When South Korea’s president heads to Ankara for the NATO summit on 7–8 July, it will be another sign that the North Atlantic alliance is no longer just Europe’s business. Seoul’s presidential office has confirmed President Lee’s attendance, cementing South Korea’s role as one of NATO’s key Indo-Pacific partners.

For South Korea, participation in a gathering formally dedicated to Euro-Atlantic security is not a diplomatic courtesy call. It reflects a calculation that what happens in Ukraine and in NATO’s approach to Russia will shape the strategic environment in East Asia — and that, in turn, NATO’s members increasingly see security in the Indo-Pacific as tied to their own.

Seoul has edged closer to the alliance in recent years, signing partnership programs, taking part in high-level political consultations, and aligning more closely with NATO members on sanctions and export controls. Its defense industry has become a significant supplier of artillery, armored vehicles, and other equipment to European states replenishing stocks after transferring weapons to Ukraine. President Lee’s presence in Ankara is a chance to reinforce that role and press European counterparts for deeper cooperation on defense production and technology.

For ordinary South Koreans, the stakes are not abstract. Their country lives under direct missile and nuclear threat from North Korea, while watching China’s military footprint grow in nearby seas. Any perception that Russia can redraw borders by force without paying a lasting cost, or that Western unity can be broken with pressure and disinformation, reverberates in East Asia’s own deterrence calculations. The war in Ukraine is a test of norms that matter on the Korean Peninsula as much as on the Dnipro.

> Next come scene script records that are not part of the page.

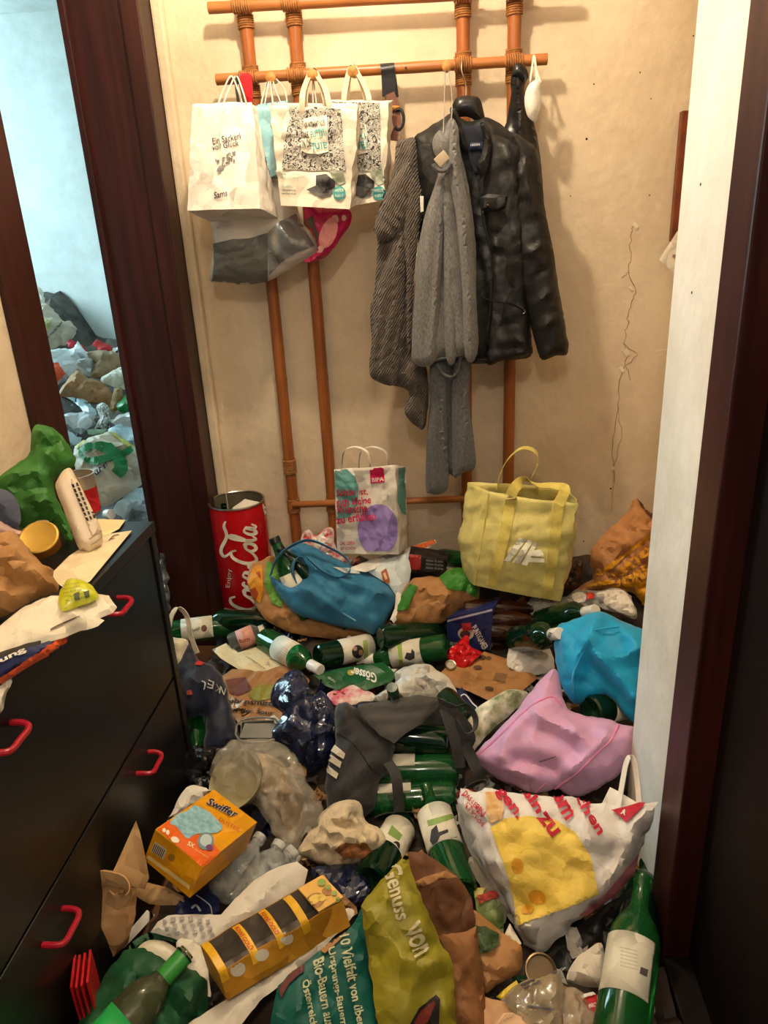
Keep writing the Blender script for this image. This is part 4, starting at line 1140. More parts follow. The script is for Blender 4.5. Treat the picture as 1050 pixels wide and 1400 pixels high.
V, Fc = ribbon(wp([(404, 800), (401, 788), (404, 776), (412, 770), (418, 778)], [0.03, 0.055, 0.07, 0.075, 0.06]), 0.022, up_ + R[:, 0] * 0.5, 0.002); add('handle', V, Fc, BLU, bt)
V, Fc = tube(wp([(404, 806), (430, 822), (460, 838), (486, 852)], [0.045, 0.055, 0.055, 0.04]), 0.0022, 6); add('seam', V, Fc, cloth('pale_blue_thread', (120, 176, 200)), bt)
dec(bt, [[(404, 843), (412, 840), (420, 850), (410, 848)], [(416, 845), (424, 843), (434, 852), (424, 852)]], ink((210, 220, 220)), 'white_logo', cell=4)
dec(bt, [[(455, 776), (488, 778), (492, 785), (470, 784)]], ink((205, 216, 218)), 'white_logo', cell=4, off=0.003)
bo = bottle('green bottle with white label in the blue tote mouth', None, 0, (378, 740), GREEN, BEER, sc=1.15, B=wp([(424, 838)], -0.035)[0], E=wp([(376, 741)], 0.045)[0], pin=True, cap=(0.07, CAPD), lab=(0.30, 0.56), name='bottle')
bottle('dark bottle lying deep in the blue tote mouth', None, 0, (400, 758), DGREEN, BEER, cap=(0.06, CAPD), B=wp([(450, 812)], -0.01)[0], E=wp([(401, 770)], 0.03)[0], name='bottle', sc=0.9)

# sweet wrappers
WRAP = mat('wrapper_red_white', (230, 226, 220), rgb2=(206, 30, 34), rough=0.25, vs_=42)
lump('sweet_wrapper', 'red and white foil wrappers crumpled beside the paper bag', 'wrapper', [(412, 745), (413, 730), (422, 724), (432, 732), (446, 722), (456, 724), (458, 745), (470, 760), (492, 764), (488, 772), (460, 770), (438, 755), (424, 752)], (440, 765), WRAP, dz=0.06, tilt=60, H=0.012, B=0.012, edge=0.02, wr=CR(0.007, 0.025), seed=65, cell=0.008)
# open magazine under the paper bag and glossy leaflet
MAGW = paper('magazine_white', (236, 230, 220), rough=0.35)
mg = lump('magazine', 'white open magazine lying under the standing paper bag', 'magazine', [(474, 778), (500, 768), (545, 752), (595, 738), (597, 742), (575, 756), (540, 768), (500, 782)], (520, 775), MAGW, dz=0.11, tilt=8, H=0.006, B=0.008, edge=0.008, curve=False, wr=[('noise', 0.004, 0.08)], seed=66)
dec(mg, [[(560, 749), (592, 739), (596, 742), (578, 750)]], ink((214, 96, 40)), 'orange_print', off=0.003, cell=4)
lf = lump('leaflet', 'glossy pale leaflet with brown emblem curling over the blue tote', 'leaflet', [(500, 780), (530, 764), (558, 756), (562, 780), (560, 794), (547, 815), (541, 814), (532, 800), (516, 790)], (540, 815), paper('leaflet_pale_blue', (214, 224, 226), rough=0.25), dz=0.06, tilt=55, H=0.012, B=0.004, edge=0.03, curve=False, seed=67, wr=[('noise', 0.003, 0.05)])
dec(lf, [[(521, 782), (528, 777), (533, 792), (532, 803), (524, 793)]], ink((176, 92, 40)), 'emblem', off=0.003, cell=3)
dec(lf, [[(524, 784), (527, 782), (530, 791), (527, 793)]], ink((234, 190, 150)), 'emblem', off=0.004, cell=3)
lump('paper_sheet', 'white crumpled sheet hanging beside the right end of the blue tote', 'paper', [(541, 812), (548, 812), (550, 822), (546, 840), (538, 852), (532, 850), (540, 832)], (541, 848), WPAP, dz=0.04, tilt=60, H=0.006, B=0.006, edge=0.02, seed=68)
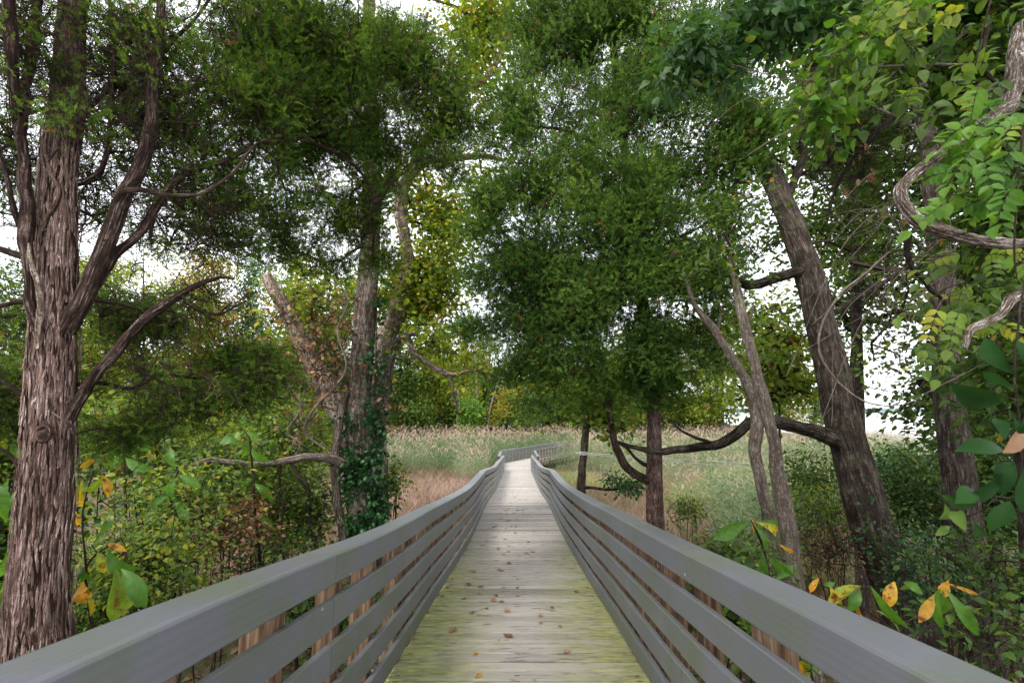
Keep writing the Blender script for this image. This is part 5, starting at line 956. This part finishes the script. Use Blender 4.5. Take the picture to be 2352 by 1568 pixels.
# ------------------------------------------------------------------ marsh: reeds and grasses (stuff)
def blade_tmpl(seed, stalk_h, nl, leaf_l, leaf_w, plume, seg=3):
    r = np.random.default_rng(seed); V = []; T = []; A = []
    def ribbon(pts, w, a):
        k0 = len(V); n = len(pts); ang = r.uniform(0, 3.14); sd = np.array((math.cos(ang), math.sin(ang), 0))
        for i, p in enumerate(pts):
            ww = w * (1 - i / (n - 1)) ** .6 if i < n - 1 else 0.0008
            V.append(p - sd * ww / 2); V.append(p + sd * ww / 2); A.append(a); A.append(a)
        for i in range(n - 1):
            b = k0 + 2 * i; T.append((b, b + 1, b + 3)); T.append((b, b + 3, b + 2))
    lean = r.normal(size=2) * .06
    if stalk_h: ribbon([np.array((lean[0] * t * t, lean[1] * t * t, t)) * (1, 1, stalk_h) for t in (0, .5, 1)], .012, .35)
    for i in range(nl):
        h = stalk_h * r.uniform(.12, .9) if stalk_h else 0; a = r.uniform(0, 6.28); L = leaf_l * r.uniform(.7, 1.2); o = np.array((math.cos(a), math.sin(a), 0)); up = r.uniform(.5, 1.2) if stalk_h else r.uniform(1.2, 3)
        base = np.array((lean[0] * (h / max(stalk_h, .1)) ** 2, lean[1] * (h / max(stalk_h, .1)) ** 2, h)); pts = []
        for s in np.linspace(0, 1, seg + 1):
            pts.append(base + L * (o * s * .62 + np.array((0, 0, 1)) * (up * s * .45 - .55 * s * s * (1 if stalk_h else .6))))
        ribbon(pts, leaf_w, r.uniform(0, .5) if r.random() > .25 else r.uniform(.5, .8))
    if plume:
        top = np.array((lean[0], lean[1], stalk_h)); dr = unit(r.normal(size=3) * (1, 1, 0))
        for i in range(13):
            h = top + (0, 0, .016 * i) + dr * .010 * i * i * .15; e = h + np.array((*(r.normal(size=2) * .05 + dr[:2] * .09), r.uniform(-.02, .09))); ribbon([h, (h + e) / 2 + (0, 0, .02), e], .028, r.uniform(.82, .98))
    return np.array(V), np.array(T), np.array(A)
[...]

From NATO’s perspective, inviting an Asian head of state to another summit underscores the alliance’s growing focus on what it calls “systemic challenges” from China and the strategic alignment between Beijing, Moscow, and Pyongyang. South Korea brings to the table frontline experience in missile defense, cyber resilience, and rapid mobilization — capacities that interest European militaries confronting a missile-heavy Russian campaign and a surge in hybrid threats.

The Ankara summit will overlap with other delicate issues in Korean security, including North Korea’s arms transfers to Russia and the emerging triangle between Moscow, Pyongyang, and Beijing. Shared assessments with NATO members about those dynamics could shape how far Europe goes in tightening sanctions enforcement and export controls on dual-use items flowing to Russia via third countries.

Strategically, the trip is also a signal to Washington. The United States has long urged its European allies to take a greater interest in Indo-Pacific stability, while asking Asian partners to support Ukraine and uphold sanctions on Russia. South Korea’s engagement with NATO allows Seoul to show that it is contributing to the broader network of U.S.-aligned security partnerships, strengthening its own case for sustained American deterrence commitments in Northeast Asia.

Attention will focus in Ankara on any joint statements or side agreements President Lee reaches with NATO leaders, particularly around defense-industrial cooperation, sanctions policy, or joint exercises. Observers will also watch whether South Korea’s summit rhetoric on Russia and China hardens, softens, or stays the course — a subtle indicator of how Seoul is balancing its economic ties with its security concerns in an increasingly interconnected conflict landscape.